Dataset content:
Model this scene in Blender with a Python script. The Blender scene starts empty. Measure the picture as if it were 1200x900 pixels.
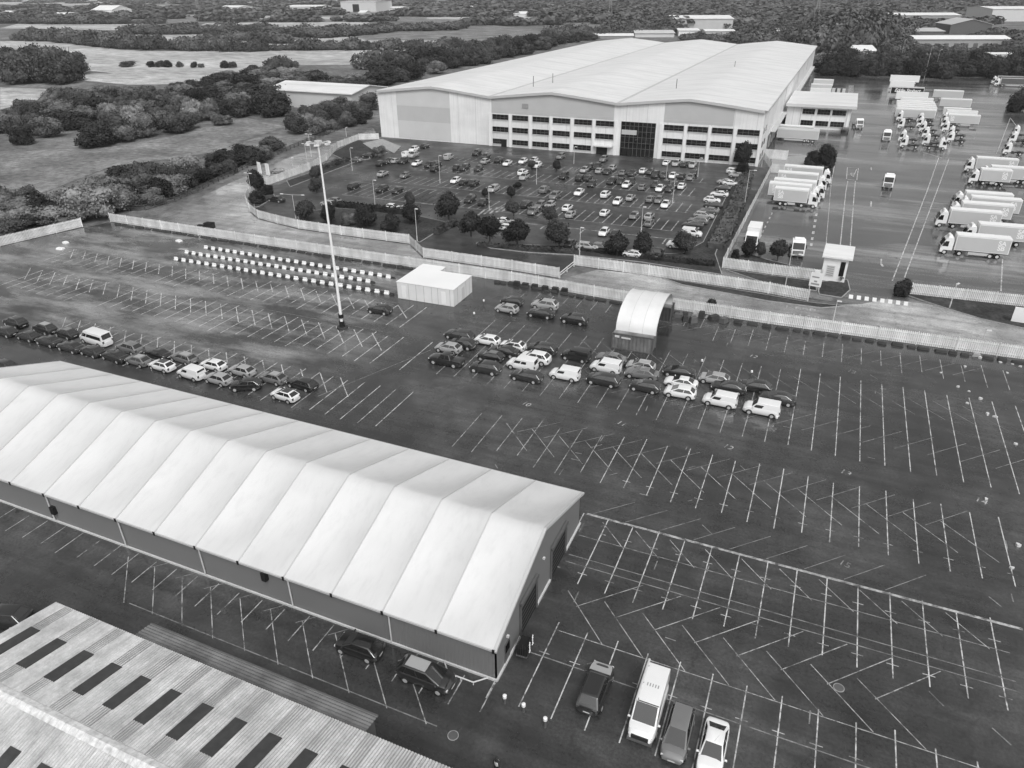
import bpy, bmesh, math, random
import numpy as np
from mathutils import Vector, Matrix
random.seed(7)
D = bpy.data
SC = bpy.context.scene
COL = SC.collection
R = math.radians

# ------------------------------------------------------------------ camera geometry (metres, X along the bays, Y away)
FPX, PITCH, ROLL, YAW, CAMH = 841.97, R(29.1127), R(0.4457), R(23.5), 48.0
_c, _s = math.cos(PITCH), math.sin(PITCH)
_right, _fwd, _down = np.array([1., 0, 0]), np.array([0, _c, -_s]), np.array([0, -_s, -_c])
_r2 = math.cos(ROLL) * _right + math.sin(ROLL) * _down
_d2 = -math.sin(ROLL) * _right + math.cos(ROLL) * _down
_RZ = np.array([[math.cos(YAW), -math.sin(YAW), 0], [math.sin(YAW), math.cos(YAW), 0], [0, 0, 1.]])
AX_R, AX_D, AX_F = _RZ @ _r2, _RZ @ _d2, _RZ @ _fwd

def P(px, py, z=0.0):
    """ground position (X, Y) of something seen at that spot of the 1200x900 photograph, at height z"""
    d = AX_R * (px - 600) / FPX + AX_D * (py - 450) / FPX + AX_F
    t = (z - CAMH) / d[2]
    return (float(d[0] * t), float(d[1] * t))

def tile(ox, oy, s, pts):
    return [(ox + a / s, oy + b / s) for a, b in pts]

cam = D.cameras.new('camera')
camo = D.objects.new('camera', cam)
COL.objects.link(camo)
m = Matrix.Identity(4)
for i in range(3):
    m[i][0], m[i][1], m[i][2] = AX_R[i], -AX_D[i], -AX_F[i]
m[2][3] = CAMH
camo.matrix_world = m
cam.sensor_width = 36
cam.lens = FPX / 1200 * 36
cam.clip_start, cam.clip_end = 0.5, 20000
SC.camera = camo

# ------------------------------------------------------------------ materials (the photograph is black and white: greys only)
MATS = {}
def _new(name):
    m = D.materials.new(name)
    m.use_nodes = True
    nt = m.node_tree
    return m, nt, nt.nodes['Principled BSDF']

def ramp(nt, fac, stops):
    r = nt.nodes.new('ShaderNodeValToRGB')
    e = r.color_ramp.elements
    while len(e) < len(stops):
        e.new(0.5)
    for el, (p, v) in zip(e, stops):
        el.position = p
        el.color = (v, v, v, 1)
    nt.links.new(fac, r.inputs[0])
    return r.outputs[0]

def noise(nt, vec, scale, detail=4, rough=.55, stretch=None):
    n = nt.nodes.new('ShaderNodeTexNoise')
    n.inputs['Scale'].default_value = scale
    n.inputs['Detail'].default_value = detail
    n.inputs['Roughness'].default_value = rough
    if stretch:
        mp = nt.nodes.new('ShaderNodeMapping')
        mp.inputs['Scale'].default_value = stretch
        nt.links.new(vec, mp.inputs['Vector'])
        vec = mp.outputs[0]
    nt.links.new(vec, n.inputs['Vector'])
    return n.outputs['Fac']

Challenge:
Look at the listing and set down only the lines from its start through the line with "return r.outputs[0]", word for word and without pictures.

Response to this task:
Model this scene in Blender with a Python script. The Blender scene starts empty. Measure the picture as if it were 1200x900 pixels.
import bpy, bmesh, math, random
import numpy as np
from mathutils import Vector, Matrix
random.seed(7)
D = bpy.data
SC = bpy.context.scene
COL = SC.collection
R = math.radians

# ------------------------------------------------------------------ camera geometry (metres, X along the bays, Y away)
FPX, PITCH, ROLL, YAW, CAMH = 841.97, R(29.1127), R(0.4457), R(23.5), 48.0
_c, _s = math.cos(PITCH), math.sin(PITCH)
_right, _fwd, _down = np.array([1., 0, 0]), np.array([0, _c, -_s]), np.array([0, -_s, -_c])
_r2 = math.cos(ROLL) * _right + math.sin(ROLL) * _down
_d2 = -math.sin(ROLL) * _right + math.cos(ROLL) * _down
_RZ = np.array([[math.cos(YAW), -math.sin(YAW), 0], [math.sin(YAW), math.cos(YAW), 0], [0, 0, 1.]])
AX_R, AX_D, AX_F = _RZ @ _r2, _RZ @ _d2, _RZ @ _fwd

def P(px, py, z=0.0):
    """ground position (X, Y) of something seen at that spot of the 1200x900 photograph, at height z"""
    d = AX_R * (px - 600) / FPX + AX_D * (py - 450) / FPX + AX_F
    t = (z - CAMH) / d[2]
    return (float(d[0] * t), float(d[1] * t))

def tile(ox, oy, s, pts):
    return [(ox + a / s, oy + b / s) for a, b in pts]

cam = D.cameras.new('camera')
camo = D.objects.new('camera', cam)
COL.objects.link(camo)
m = Matrix.Identity(4)
for i in range(3):
    m[i][0], m[i][1], m[i][2] = AX_R[i], -AX_D[i], -AX_F[i]
m[2][3] = CAMH
camo.matrix_world = m
cam.sensor_width = 36
cam.lens = FPX / 1200 * 36
cam.clip_start, cam.clip_end = 0.5, 20000
SC.camera = camo

# ------------------------------------------------------------------ materials (the photograph is black and white: greys only)
MATS = {}
def _new(name):
    m = D.materials.new(name)
    m.use_nodes = True
    nt = m.node_tree
    return m, nt, nt.nodes['Principled BSDF']

def ramp(nt, fac, stops):
    r = nt.nodes.new('ShaderNodeValToRGB')
    e = r.color_ramp.elements
    while len(e) < len(stops):
        e.new(0.5)
    for el, (p, v) in zip(e, stops):
        el.position = p
        el.color = (v, v, v, 1)
    nt.links.new(fac, r.inputs[0])
    return r.outputs[0]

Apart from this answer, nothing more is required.